On Sep 27, 2005, at 13:55:26, Al Viro wrote:
On Tue, Sep 27, 2005 at 01:31:25PM -0400, Kyle Moffett wrote:
Why not? Some of that stuff may get used in kernel headers, which
sparse should definitely have defined. Besides, sparse is
designed to check C source code, which will be compiled with said
GCC using those preprocessing defines. Why should it use a
different set of defines?
First of all, some of that stuff should not be used in kernel
headers and getting a warning about such uses is a Good Thing(tm).
What's more, some are actively *wrong* for kernel -
__STDC_HOSTED__, for one, is simply a lie.
So maybe put a "grep" in the middle to select the ones you want or
"grep -v" to remove the ones you don't? I don't see why this is such
a big deal.

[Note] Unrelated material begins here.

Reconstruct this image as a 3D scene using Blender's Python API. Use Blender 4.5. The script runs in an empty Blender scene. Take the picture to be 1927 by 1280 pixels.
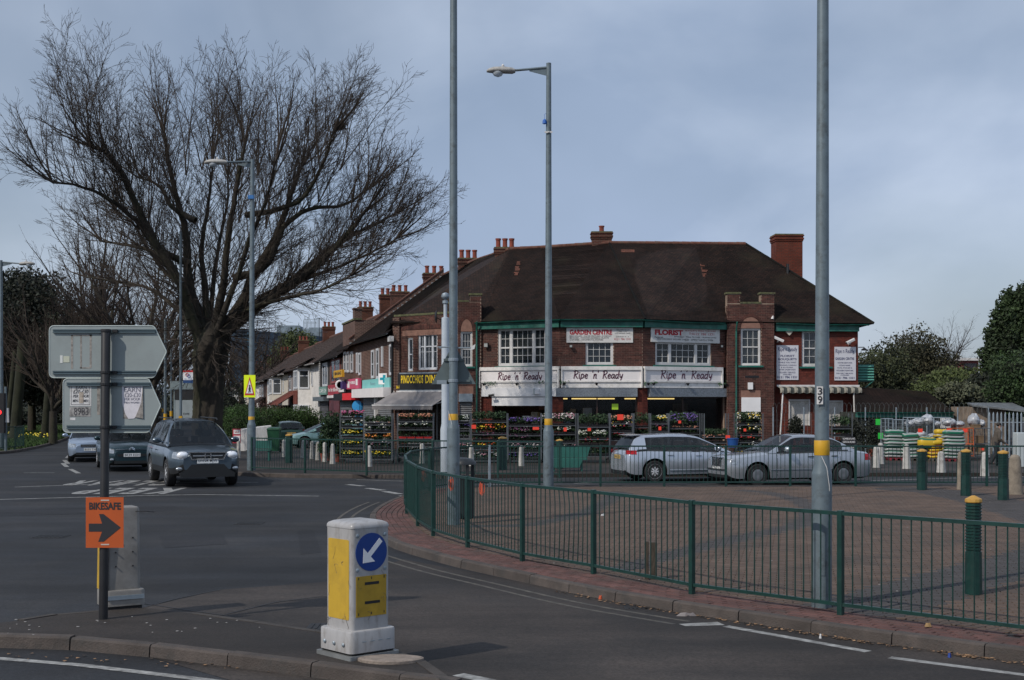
import bpy, math, random
from mathutils import Vector, Matrix
import numpy as np
R=math.radians
rnd=random.Random(7)
S=bpy.context.scene
COL=S.collection
# ---------------------------------------------------------------- camera
FPX,CX,HY,EYE=2500.0,963.5,757.0,2.2
cd=bpy.data.cameras.new('camera'); cam=bpy.data.objects.new('camera',cd); COL.objects.link(cam)
cam.location=(0,0,EYE); cam.rotation_euler=(R(90),0,0)
cd.sensor_width=36; cd.lens=36*FPX/1927; cd.shift_y=(HY-640)/1927; cd.clip_end=4000; cd.clip_start=.1
S.camera=cam
# ---------------------------------------------------------------- world + sun
SUN_AZ=R(229)      # compass style: direction to the sun measured clockwise from +Y
SUN_EL=R(42)
sdir=Vector((math.sin(SUN_AZ)*math.cos(SUN_EL),math.cos(SUN_AZ)*math.cos(SUN_EL),math.sin(SUN_EL)))
w=bpy.data.worlds.new('World'); S.world=w; w.use_nodes=True
nt=w.node_tree; nt.nodes.clear()
def wn(t,**k):
    n=nt.nodes.new(t)
    for a,b in k.items(): setattr(n,a,b)
    return n
out=wn('ShaderNodeOutputWorld'); bg=wn('ShaderNodeBackground'); bg.inputs[1].default_value=.088
sky=wn('ShaderNodeTexSky'); sky.sky_type='NISHITA'; sky.sun_disc=False; sky.sun_elevation=SUN_EL; sky.sun_rotation=SUN_AZ
sky.air_density=1.0; sky.dust_density=1.5; sky.ozone_density=1.5
tc=wn('ShaderNodeTexCoord')
sp=wn('ShaderNodeSeparateXYZ'); nt.links.new(tc.outputs['Generated'],sp.inputs[0])
# cloud layer: direction projected on a flat sheet
mx=wn('ShaderNodeMath',operation='MAXIMUM'); nt.links.new(sp.outputs[2],mx.inputs[0]); mx.inputs[1].default_value=0.0
ad=wn('ShaderNodeMath',operation='ADD'); nt.links.new(mx.outputs[0],ad.inputs[0]); ad.inputs[1].default_value=.7
dx=wn('ShaderNodeMath',operation='DIVIDE'); dy=wn('ShaderNodeMath',operation='DIVIDE')
nt.links.new(sp.outputs[0],dx.inputs[0]); nt.links.new(ad.outputs[0],dx.inputs[1])
nt.links.new(sp.outputs[1],dy.inputs[0]); nt.links.new(ad.outputs[0],dy.inputs[1])
cb=wn('ShaderNodeCombineXYZ'); nt.links.new(dx.outputs[0],cb.inputs[0]); nt.links.new(dy.outputs[0],cb.inputs[1])
n1=wn('ShaderNodeTexNoise'); n1.inputs['Scale'].default_value=1.5; n1.inputs['Detail'].default_value=5; n1.inputs['Roughness'].default_value=.5
n1.inputs['Distortion'].default_value=.4
mp=wn('ShaderNodeMapping'); mp.inputs['Location'].default_value=(3.1,.6,0)
nt.links.new(cb.outputs[0],mp.inputs[0]); nt.links.new(mp.outputs[0],n1.inputs['Vector'])
r1=wn('ShaderNodeValToRGB'); r1.color_ramp.elements[0].position=.34; r1.color_ramp.elements[1].position=.62
r1.color_ramp.elements[0].color=(.45,.45,.45,1); r1.color_ramp.elements[1].color=(.97,.97,.97,1)
nt.links.new(n1.outputs[0],r1.inputs[0])
n2=wn('ShaderNodeTexNoise'); n2.inputs['Scale'].default_value=2.9; n2.inputs['Detail'].default_value=6; n2.inputs['Distortion'].default_value=.3
mp2=wn('ShaderNodeMapping'); mp2.inputs['Location'].default_value=(7.7,2.2,0)
nt.links.new(cb.outputs[0],mp2.inputs[0]); nt.links.new(mp2.outputs[0],n2.inputs['Vector'])
r2=wn('ShaderNodeValToRGB'); r2.color_ramp.elements[0].position=.38; r2.color_ramp.elements[1].position=.63
r2.color_ramp.elements[0].color=(5.6,7.1,9.8,1); r2.color_ramp.elements[1].color=(9.4,10.9,13.5,1)
nt.links.new(n2.outputs[0],r2.inputs[0])
mixc=wn('ShaderNodeMixRGB'); nt.links.new(r1.outputs[0],mixc.inputs[0]); nt.links.new(sky.outputs[0],mixc.inputs[1]); nt.links.new(r2.outputs[0],mixc.inputs[2])
nt.links.new(mixc.outputs[0],bg.inputs[0]); nt.links.new(bg.outputs[0],out.inputs[0])
sl=bpy.data.lights.new('sun','SUN'); sl.energy=3.9; sl.angle=R(.8); sl.color=(1,.93,.84)
so=bpy.data.objects.new('sun',sl); COL.objects.link(so); so.rotation_euler=(-sdir).to_track_quat('-Z','Y').to_euler()
S.view_settings.view_transform='Standard'; S.view_settings.look='None'; S.view_settings.gamma=1; S.view_settings.exposure=-.43
try: S.view_settings.use_curve_mapping=False
except Exception: pass
# ---------------------------------------------------------------- positions read off the plan
def PX(px,Y): return (px-CX)/FPX*Y
def PZ(py,Y): return EYE-(py-HY)/FPX*Y
def G(px,py,z=0.):
    Y=FPX*(EYE-z)/(py-HY); return Vector((PX(px,Y),Y,z))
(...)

There are obviously missing defines that sparse needs to
correctly operate with kernel headers, and I'm not sure why we should
specify them in several places in the Makefiles, including one set
for each arch.?
And no, sparse (or any other C compiler) is not required to have
the same pile as gcc does.
But when we're using sparse to check kernel sources, it should have a
similar set to what the regular compiler (IE: gcc) has when building
kernel sources.
Cheers,
Kyle Moffett
--
Debugging is twice as hard as writing the code in the first place.
Therefore, if you write the code as cleverly as possible, you are, by
definition, not smart enough to debug it.